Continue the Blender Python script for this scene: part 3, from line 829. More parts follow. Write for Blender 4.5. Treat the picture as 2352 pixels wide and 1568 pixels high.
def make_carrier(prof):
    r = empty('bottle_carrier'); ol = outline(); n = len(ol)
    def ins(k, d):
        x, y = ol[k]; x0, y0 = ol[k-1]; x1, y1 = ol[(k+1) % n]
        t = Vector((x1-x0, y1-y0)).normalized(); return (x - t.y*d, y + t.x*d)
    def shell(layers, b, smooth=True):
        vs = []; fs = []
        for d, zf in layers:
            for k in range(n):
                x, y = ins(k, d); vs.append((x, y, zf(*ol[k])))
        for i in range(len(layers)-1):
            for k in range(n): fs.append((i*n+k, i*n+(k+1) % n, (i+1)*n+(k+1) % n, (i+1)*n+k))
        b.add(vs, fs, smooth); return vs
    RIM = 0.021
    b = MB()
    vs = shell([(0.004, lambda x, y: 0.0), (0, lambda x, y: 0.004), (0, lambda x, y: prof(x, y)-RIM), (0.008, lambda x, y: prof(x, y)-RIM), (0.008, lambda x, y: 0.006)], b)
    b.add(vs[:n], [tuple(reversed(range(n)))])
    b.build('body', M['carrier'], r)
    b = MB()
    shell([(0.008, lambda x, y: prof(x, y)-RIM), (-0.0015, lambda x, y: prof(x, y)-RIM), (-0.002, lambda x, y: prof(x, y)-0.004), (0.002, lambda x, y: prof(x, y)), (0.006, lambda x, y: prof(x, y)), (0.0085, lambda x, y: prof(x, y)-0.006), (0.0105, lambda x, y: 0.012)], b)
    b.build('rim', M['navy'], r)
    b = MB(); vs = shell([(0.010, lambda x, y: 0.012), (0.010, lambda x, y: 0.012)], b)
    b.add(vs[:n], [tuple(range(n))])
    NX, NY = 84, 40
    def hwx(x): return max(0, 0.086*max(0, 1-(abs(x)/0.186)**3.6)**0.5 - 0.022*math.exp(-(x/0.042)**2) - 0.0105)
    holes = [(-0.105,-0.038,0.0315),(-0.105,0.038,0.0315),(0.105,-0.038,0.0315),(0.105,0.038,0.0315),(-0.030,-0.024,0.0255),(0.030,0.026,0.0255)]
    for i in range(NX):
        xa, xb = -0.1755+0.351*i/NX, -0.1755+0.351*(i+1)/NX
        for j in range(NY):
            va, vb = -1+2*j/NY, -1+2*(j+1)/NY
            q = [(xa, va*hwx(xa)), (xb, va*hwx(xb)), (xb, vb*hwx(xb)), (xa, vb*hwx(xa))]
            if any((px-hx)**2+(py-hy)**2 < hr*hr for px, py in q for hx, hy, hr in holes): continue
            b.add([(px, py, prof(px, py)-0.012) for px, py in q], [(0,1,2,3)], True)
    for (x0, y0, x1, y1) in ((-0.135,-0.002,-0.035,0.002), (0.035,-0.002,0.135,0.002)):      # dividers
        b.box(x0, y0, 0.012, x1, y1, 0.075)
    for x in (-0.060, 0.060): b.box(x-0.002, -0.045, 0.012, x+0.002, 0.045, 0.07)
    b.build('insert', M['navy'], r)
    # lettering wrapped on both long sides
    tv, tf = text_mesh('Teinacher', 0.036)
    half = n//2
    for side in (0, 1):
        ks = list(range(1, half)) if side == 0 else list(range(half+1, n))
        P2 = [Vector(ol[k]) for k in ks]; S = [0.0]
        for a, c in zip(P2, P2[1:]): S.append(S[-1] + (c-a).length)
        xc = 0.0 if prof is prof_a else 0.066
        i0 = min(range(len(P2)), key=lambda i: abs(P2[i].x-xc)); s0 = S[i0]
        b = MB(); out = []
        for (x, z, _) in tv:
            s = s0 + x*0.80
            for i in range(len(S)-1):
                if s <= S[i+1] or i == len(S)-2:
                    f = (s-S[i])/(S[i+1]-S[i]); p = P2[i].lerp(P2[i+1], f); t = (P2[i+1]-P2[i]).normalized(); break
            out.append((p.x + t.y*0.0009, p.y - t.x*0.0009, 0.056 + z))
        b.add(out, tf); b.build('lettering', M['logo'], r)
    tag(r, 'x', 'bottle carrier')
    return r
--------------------
WORK TO DO —
Set every line of the listing down word for word.

TASK SOLUTION —
Continue the Blender Python script for this scene: part 3, from line 829. More parts follow. Write for Blender 4.5. Treat the picture as 2352 pixels wide and 1568 pixels high.
def make_carrier(prof):
    r = empty('bottle_carrier'); ol = outline(); n = len(ol)
    def ins(k, d):
        x, y = ol[k]; x0, y0 = ol[k-1]; x1, y1 = ol[(k+1) % n]
        t = Vector((x1-x0, y1-y0)).normalized(); return (x - t.y*d, y + t.x*d)
    def shell(layers, b, smooth=True):
        vs = []; fs = []
        for d, zf in layers:
            for k in range(n):
                x, y = ins(k, d); vs.append((x, y, zf(*ol[k])))
        for i in range(len(layers)-1):
            for k in range(n): fs.append((i*n+k, i*n+(k+1) % n, (i+1)*n+(k+1) % n, (i+1)*n+k))
        b.add(vs, fs, smooth); return vs
    RIM = 0.021
    b = MB()
    vs = shell([(0.004, lambda x, y: 0.0), (0, lambda x, y: 0.004), (0, lambda x, y: prof(x, y)-RIM), (0.008, lambda x, y: prof(x, y)-RIM), (0.008, lambda x, y: 0.006)], b)
    b.add(vs[:n], [tuple(reversed(range(n)))])
    b.build('body', M['carrier'], r)
    b = MB()
    shell([(0.008, lambda x, y: prof(x, y)-RIM), (-0.0015, lambda x, y: prof(x, y)-RIM), (-0.002, lambda x, y: prof(x, y)-0.004), (0.002, lambda x, y: prof(x, y)), (0.006, lambda x, y: prof(x, y)), (0.0085, lambda x, y: prof(x, y)-0.006), (0.0105, lambda x, y: 0.012)], b)
    b.build('rim', M['navy'], r)
    b = MB(); vs = shell([(0.010, lambda x, y: 0.012), (0.010, lambda x, y: 0.012)], b)
    b.add(vs[:n], [tuple(range(n))])
    NX, NY = 84, 40
    def hwx(x): return max(0, 0.086*max(0, 1-(abs(x)/0.186)**3.6)**0.5 - 0.022*math.exp(-(x/0.042)**2) - 0.0105)
    holes = [(-0.105,-0.038,0.0315),(-0.105,0.038,0.0315),(0.105,-0.038,0.0315),(0.105,0.038,0.0315),(-0.030,-0.024,0.0255),(0.030,0.026,0.0255)]
    for i in range(NX):
        xa, xb = -0.1755+0.351*i/NX, -0.1755+0.351*(i+1)/NX
        for j in range(NY):
            va, vb = -1+2*j/NY, -1+2*(j+1)/NY
            q = [(xa, va*hwx(xa)), (xb, va*hwx(xb)), (xb, vb*hwx(xb)), (xa, vb*hwx(xa))]
            if any((px-hx)**2+(py-hy)**2 < hr*hr for px, py in q for hx, hy, hr in holes): continue
            b.add([(px, py, prof(px, py)-0.012) for px, py in q], [(0,1,2,3)], True)
    for (x0, y0, x1, y1) in ((-0.135,-0.002,-0.035,0.002), (0.035,-0.002,0.135,0.002)):      # dividers
        b.box(x0, y0, 0.012, x1, y1, 0.075)
    for x in (-0.060, 0.060): b.box(x-0.002, -0.045, 0.012, x+0.002, 0.045, 0.07)
    b.build('insert', M['navy'], r)
    # lettering wrapped on both long sides
    tv, tf = text_mesh('Teinacher', 0.036)
    half = n//2
    for side in (0, 1):
        ks = list(range(1, half)) if side == 0 else list(range(half+1, n))
        P2 = [Vector(ol[k]) for k in ks]; S = [0.0]
        for a, c in zip(P2, P2[1:]): S.append(S[-1] + (c-a).length)
        xc = 0.0 if prof is prof_a else 0.066
        i0 = min(range(len(P2)), key=lambda i: abs(P2[i].x-xc)); s0 = S[i0]
        b = MB(); out = []
        for (x, z, _) in tv:
            s = s0 + x*0.80
            for i in range(len(S)-1):
                if s <= S[i+1] or i == len(S)-2:
                    f = (s-S[i])/(S[i+1]-S[i]); p = P2[i].lerp(P2[i+1], f); t = (P2[i+1]-P2[i]).normalized(); break
            out.append((p.x + t.y*0.0009, p.y - t.x*0.0009, 0.056 + z))
        b.add(out, tf); b.build('lettering', M['logo'], r)
    tag(r, 'x', 'bottle carrier')
    return r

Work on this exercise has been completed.